• [RECORDED INFORMATION]

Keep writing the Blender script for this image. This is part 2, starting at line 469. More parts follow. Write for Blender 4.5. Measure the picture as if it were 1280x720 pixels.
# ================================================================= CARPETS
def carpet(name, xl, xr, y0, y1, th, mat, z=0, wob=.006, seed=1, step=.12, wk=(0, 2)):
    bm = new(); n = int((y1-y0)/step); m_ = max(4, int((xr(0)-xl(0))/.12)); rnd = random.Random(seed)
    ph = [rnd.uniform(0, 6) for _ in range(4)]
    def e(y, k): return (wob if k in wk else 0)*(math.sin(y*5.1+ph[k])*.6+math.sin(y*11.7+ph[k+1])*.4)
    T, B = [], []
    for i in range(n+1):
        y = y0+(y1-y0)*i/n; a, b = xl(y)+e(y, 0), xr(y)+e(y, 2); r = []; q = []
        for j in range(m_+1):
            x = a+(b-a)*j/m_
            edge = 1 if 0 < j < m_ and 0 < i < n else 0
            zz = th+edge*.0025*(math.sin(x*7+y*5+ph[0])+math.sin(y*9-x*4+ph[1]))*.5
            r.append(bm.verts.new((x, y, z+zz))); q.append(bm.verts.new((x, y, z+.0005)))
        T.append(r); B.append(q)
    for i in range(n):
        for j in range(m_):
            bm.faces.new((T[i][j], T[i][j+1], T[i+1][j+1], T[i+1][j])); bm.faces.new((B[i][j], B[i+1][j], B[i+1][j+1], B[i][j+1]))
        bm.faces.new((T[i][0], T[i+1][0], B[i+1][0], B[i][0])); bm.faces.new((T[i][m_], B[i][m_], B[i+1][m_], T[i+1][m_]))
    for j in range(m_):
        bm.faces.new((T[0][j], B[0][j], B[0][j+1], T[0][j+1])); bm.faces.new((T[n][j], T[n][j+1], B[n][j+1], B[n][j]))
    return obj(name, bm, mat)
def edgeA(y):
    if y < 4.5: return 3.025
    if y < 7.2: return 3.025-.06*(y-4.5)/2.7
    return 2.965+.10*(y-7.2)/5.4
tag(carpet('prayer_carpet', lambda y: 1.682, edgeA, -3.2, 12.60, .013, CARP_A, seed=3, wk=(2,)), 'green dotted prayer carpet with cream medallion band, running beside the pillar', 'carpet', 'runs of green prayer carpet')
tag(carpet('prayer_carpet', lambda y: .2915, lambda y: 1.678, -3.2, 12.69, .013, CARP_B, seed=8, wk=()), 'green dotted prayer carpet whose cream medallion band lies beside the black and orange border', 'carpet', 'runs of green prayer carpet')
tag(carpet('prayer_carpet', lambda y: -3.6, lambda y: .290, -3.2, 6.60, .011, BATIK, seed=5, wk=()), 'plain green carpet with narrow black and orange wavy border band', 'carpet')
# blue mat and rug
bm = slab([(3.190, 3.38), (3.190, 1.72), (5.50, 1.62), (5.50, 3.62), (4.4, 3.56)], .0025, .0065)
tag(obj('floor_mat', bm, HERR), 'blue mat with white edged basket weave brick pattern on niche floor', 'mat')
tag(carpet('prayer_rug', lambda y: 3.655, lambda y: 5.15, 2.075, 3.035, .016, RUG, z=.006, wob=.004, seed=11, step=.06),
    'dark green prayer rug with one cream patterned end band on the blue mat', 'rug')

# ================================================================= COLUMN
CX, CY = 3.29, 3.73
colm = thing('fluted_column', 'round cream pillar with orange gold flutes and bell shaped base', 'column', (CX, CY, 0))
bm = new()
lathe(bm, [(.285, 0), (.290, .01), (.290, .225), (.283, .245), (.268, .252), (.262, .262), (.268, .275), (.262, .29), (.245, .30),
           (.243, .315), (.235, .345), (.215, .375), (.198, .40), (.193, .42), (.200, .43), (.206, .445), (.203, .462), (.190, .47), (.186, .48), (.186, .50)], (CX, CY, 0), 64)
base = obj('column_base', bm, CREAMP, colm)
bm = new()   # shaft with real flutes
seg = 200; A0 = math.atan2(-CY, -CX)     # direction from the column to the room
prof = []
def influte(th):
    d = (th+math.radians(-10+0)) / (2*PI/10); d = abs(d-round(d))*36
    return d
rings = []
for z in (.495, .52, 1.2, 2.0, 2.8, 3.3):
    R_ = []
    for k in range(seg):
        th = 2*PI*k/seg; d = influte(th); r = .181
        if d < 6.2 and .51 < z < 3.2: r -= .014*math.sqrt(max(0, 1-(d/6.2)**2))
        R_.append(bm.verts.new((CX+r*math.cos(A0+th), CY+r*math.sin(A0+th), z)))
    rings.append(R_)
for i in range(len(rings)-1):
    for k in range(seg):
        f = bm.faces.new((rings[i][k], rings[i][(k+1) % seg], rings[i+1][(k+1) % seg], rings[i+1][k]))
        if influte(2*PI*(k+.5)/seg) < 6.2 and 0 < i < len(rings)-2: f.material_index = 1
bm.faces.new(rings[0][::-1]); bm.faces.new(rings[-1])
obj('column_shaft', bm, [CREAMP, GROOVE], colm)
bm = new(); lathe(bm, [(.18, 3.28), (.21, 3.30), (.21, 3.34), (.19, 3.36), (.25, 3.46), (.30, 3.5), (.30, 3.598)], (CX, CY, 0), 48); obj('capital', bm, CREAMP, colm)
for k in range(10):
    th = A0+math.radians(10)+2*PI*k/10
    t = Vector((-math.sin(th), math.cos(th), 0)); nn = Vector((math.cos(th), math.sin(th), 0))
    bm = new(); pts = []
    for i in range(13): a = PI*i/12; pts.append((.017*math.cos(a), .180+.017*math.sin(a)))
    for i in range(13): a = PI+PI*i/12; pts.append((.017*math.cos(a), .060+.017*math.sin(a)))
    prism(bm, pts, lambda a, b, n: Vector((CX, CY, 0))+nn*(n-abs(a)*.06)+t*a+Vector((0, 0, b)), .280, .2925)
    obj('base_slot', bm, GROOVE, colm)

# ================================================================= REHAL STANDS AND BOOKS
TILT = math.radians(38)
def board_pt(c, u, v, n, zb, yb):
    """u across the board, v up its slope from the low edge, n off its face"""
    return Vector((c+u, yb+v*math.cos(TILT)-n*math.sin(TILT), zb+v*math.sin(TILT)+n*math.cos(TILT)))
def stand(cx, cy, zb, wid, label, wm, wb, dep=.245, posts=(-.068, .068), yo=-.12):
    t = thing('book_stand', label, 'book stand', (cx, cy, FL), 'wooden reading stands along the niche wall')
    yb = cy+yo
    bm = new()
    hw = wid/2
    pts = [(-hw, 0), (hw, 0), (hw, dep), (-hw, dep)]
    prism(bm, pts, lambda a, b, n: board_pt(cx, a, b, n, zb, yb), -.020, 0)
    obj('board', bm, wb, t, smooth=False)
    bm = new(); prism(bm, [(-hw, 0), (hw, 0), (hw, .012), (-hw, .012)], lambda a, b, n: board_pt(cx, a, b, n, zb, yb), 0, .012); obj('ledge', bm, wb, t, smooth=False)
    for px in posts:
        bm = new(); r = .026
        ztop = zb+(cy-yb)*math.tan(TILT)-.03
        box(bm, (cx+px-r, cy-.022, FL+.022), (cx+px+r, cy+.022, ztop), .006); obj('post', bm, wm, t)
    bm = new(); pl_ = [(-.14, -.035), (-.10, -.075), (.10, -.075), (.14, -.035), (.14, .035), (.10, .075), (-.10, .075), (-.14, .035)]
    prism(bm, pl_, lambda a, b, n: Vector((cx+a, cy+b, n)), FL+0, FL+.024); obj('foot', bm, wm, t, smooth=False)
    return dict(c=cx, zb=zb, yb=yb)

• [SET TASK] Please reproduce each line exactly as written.

• [RESULT BELOW]
Keep writing the Blender script for this image. This is part 2, starting at line 469. More parts follow. Write for Blender 4.5. Measure the picture as if it were 1280x720 pixels.
# ================================================================= CARPETS
def carpet(name, xl, xr, y0, y1, th, mat, z=0, wob=.006, seed=1, step=.12, wk=(0, 2)):
    bm = new(); n = int((y1-y0)/step); m_ = max(4, int((xr(0)-xl(0))/.12)); rnd = random.Random(seed)
    ph = [rnd.uniform(0, 6) for _ in range(4)]
    def e(y, k): return (wob if k in wk else 0)*(math.sin(y*5.1+ph[k])*.6+math.sin(y*11.7+ph[k+1])*.4)
    T, B = [], []
    for i in range(n+1):
        y = y0+(y1-y0)*i/n; a, b = xl(y)+e(y, 0), xr(y)+e(y, 2); r = []; q = []
        for j in range(m_+1):
            x = a+(b-a)*j/m_
            edge = 1 if 0 < j < m_ and 0 < i < n else 0
            zz = th+edge*.0025*(math.sin(x*7+y*5+ph[0])+math.sin(y*9-x*4+ph[1]))*.5
            r.append(bm.verts.new((x, y, z+zz))); q.append(bm.verts.new((x, y, z+.0005)))
        T.append(r); B.append(q)
    for i in range(n):
        for j in range(m_):
            bm.faces.new((T[i][j], T[i][j+1], T[i+1][j+1], T[i+1][j])); bm.faces.new((B[i][j], B[i+1][j], B[i+1][j+1], B[i][j+1]))
        bm.faces.new((T[i][0], T[i+1][0], B[i+1][0], B[i][0])); bm.faces.new((T[i][m_], B[i][m_], B[i+1][m_], T[i+1][m_]))
    for j in range(m_):
        bm.faces.new((T[0][j], B[0][j], B[0][j+1], T[0][j+1])); bm.faces.new((T[n][j], T[n][j+1], B[n][j+1], B[n][j]))
    return obj(name, bm, mat)
def edgeA(y):
    if y < 4.5: return 3.025
    if y < 7.2: return 3.025-.06*(y-4.5)/2.7
    return 2.965+.10*(y-7.2)/5.4
tag(carpet('prayer_carpet', lambda y: 1.682, edgeA, -3.2, 12.60, .013, CARP_A, seed=3, wk=(2,)), 'green dotted prayer carpet with cream medallion band, running beside the pillar', 'carpet', 'runs of green prayer carpet')
tag(carpet('prayer_carpet', lambda y: .2915, lambda y: 1.678, -3.2, 12.69, .013, CARP_B, seed=8, wk=()), 'green dotted prayer carpet whose cream medallion band lies beside the black and orange border', 'carpet', 'runs of green prayer carpet')
tag(carpet('prayer_carpet', lambda y: -3.6, lambda y: .290, -3.2, 6.60, .011, BATIK, seed=5, wk=()), 'plain green carpet with narrow black and orange wavy border band', 'carpet')
# blue mat and rug
bm = slab([(3.190, 3.38), (3.190, 1.72), (5.50, 1.62), (5.50, 3.62), (4.4, 3.56)], .0025, .0065)
tag(obj('floor_mat', bm, HERR), 'blue mat with white edged basket weave brick pattern on niche floor', 'mat')
tag(carpet('prayer_rug', lambda y: 3.655, lambda y: 5.15, 2.075, 3.035, .016, RUG, z=.006, wob=.004, seed=11, step=.06),
    'dark green prayer rug with one cream patterned end band on the blue mat', 'rug')

# ================================================================= COLUMN
CX, CY = 3.29, 3.73
colm = thing('fluted_column', 'round cream pillar with orange gold flutes and bell shaped base', 'column', (CX, CY, 0))
bm = new()
lathe(bm, [(.285, 0), (.290, .01), (.290, .225), (.283, .245), (.268, .252), (.262, .262), (.268, .275), (.262, .29), (.245, .30),
           (.243, .315), (.235, .345), (.215, .375), (.198, .40), (.193, .42), (.200, .43), (.206, .445), (.203, .462), (.190, .47), (.186, .48), (.186, .50)], (CX, CY, 0), 64)
base = obj('column_base', bm, CREAMP, colm)
bm = new()   # shaft with real flutes
seg = 200; A0 = math.atan2(-CY, -CX)     # direction from the column to the room
prof = []
def influte(th):
    d = (th+math.radians(-10+0)) / (2*PI/10); d = abs(d-round(d))*36
    return d
rings = []
for z in (.495, .52, 1.2, 2.0, 2.8, 3.3):
    R_ = []
    for k in range(seg):
        th = 2*PI*k/seg; d = influte(th); r = .181
        if d < 6.2 and .51 < z < 3.2: r -= .014*math.sqrt(max(0, 1-(d/6.2)**2))
        R_.append(bm.verts.new((CX+r*math.cos(A0+th), CY+r*math.sin(A0+th), z)))
    rings.append(R_)
for i in range(len(rings)-1):
    for k in range(seg):
        f = bm.faces.new((rings[i][k], rings[i][(k+1) % seg], rings[i+1][(k+1) % seg], rings[i+1][k]))
        if influte(2*PI*(k+.5)/seg) < 6.2 and 0 < i < len(rings)-2: f.material_index = 1
bm.faces.new(rings[0][::-1]); bm.faces.new(rings[-1])
obj('column_shaft', bm, [CREAMP, GROOVE], colm)
bm = new(); lathe(bm, [(.18, 3.28), (.21, 3.30), (.21, 3.34), (.19, 3.36), (.25, 3.46), (.30, 3.5), (.30, 3.598)], (CX, CY, 0), 48); obj('capital', bm, CREAMP, colm)
for k in range(10):
    th = A0+math.radians(10)+2*PI*k/10
    t = Vector((-math.sin(th), math.cos(th), 0)); nn = Vector((math.cos(th), math.sin(th), 0))
    bm = new(); pts = []
    for i in range(13): a = PI*i/12; pts.append((.017*math.cos(a), .180+.017*math.sin(a)))
    for i in range(13): a = PI+PI*i/12; pts.append((.017*math.cos(a), .060+.017*math.sin(a)))
    prism(bm, pts, lambda a, b, n: Vector((CX, CY, 0))+nn*(n-abs(a)*.06)+t*a+Vector((0, 0, b)), .280, .2925)
    obj('base_slot', bm, GROOVE, colm)

# ================================================================= REHAL STANDS AND BOOKS
TILT = math.radians(38)
def board_pt(c, u, v, n, zb, yb):
    """u across the board, v up its slope from the low edge, n off its face"""
    return Vector((c+u, yb+v*math.cos(TILT)-n*math.sin(TILT), zb+v*math.sin(TILT)+n*math.cos(TILT)))
def stand(cx, cy, zb, wid, label, wm, wb, dep=.245, posts=(-.068, .068), yo=-.12):
    t = thing('book_stand', label, 'book stand', (cx, cy, FL), 'wooden reading stands along the niche wall')
    yb = cy+yo
    bm = new()
    hw = wid/2
    pts = [(-hw, 0), (hw, 0), (hw, dep), (-hw, dep)]
    prism(bm, pts, lambda a, b, n: board_pt(cx, a, b, n, zb, yb), -.020, 0)
    obj('board', bm, wb, t, smooth=False)
    bm = new(); prism(bm, [(-hw, 0), (hw, 0), (hw, .012), (-hw, .012)], lambda a, b, n: board_pt(cx, a, b, n, zb, yb), 0, .012); obj('ledge', bm, wb, t, smooth=False)
    for px in posts:
        bm = new(); r = .026
        ztop = zb+(cy-yb)*math.tan(TILT)-.03
        box(bm, (cx+px-r, cy-.022, FL+.022), (cx+px+r, cy+.022, ztop), .006); obj('post', bm, wm, t)
    bm = new(); pl_ = [(-.14, -.035), (-.10, -.075), (.10, -.075), (.14, -.035), (.14, .035), (.10, .075), (-.10, .075), (-.14, .035)]
    prism(bm, pl_, lambda a, b, n: Vector((cx+a, cy+b, n)), FL+0, FL+.024); obj('foot', bm, wm, t, smooth=False)
    return dict(c=cx, zb=zb, yb=yb)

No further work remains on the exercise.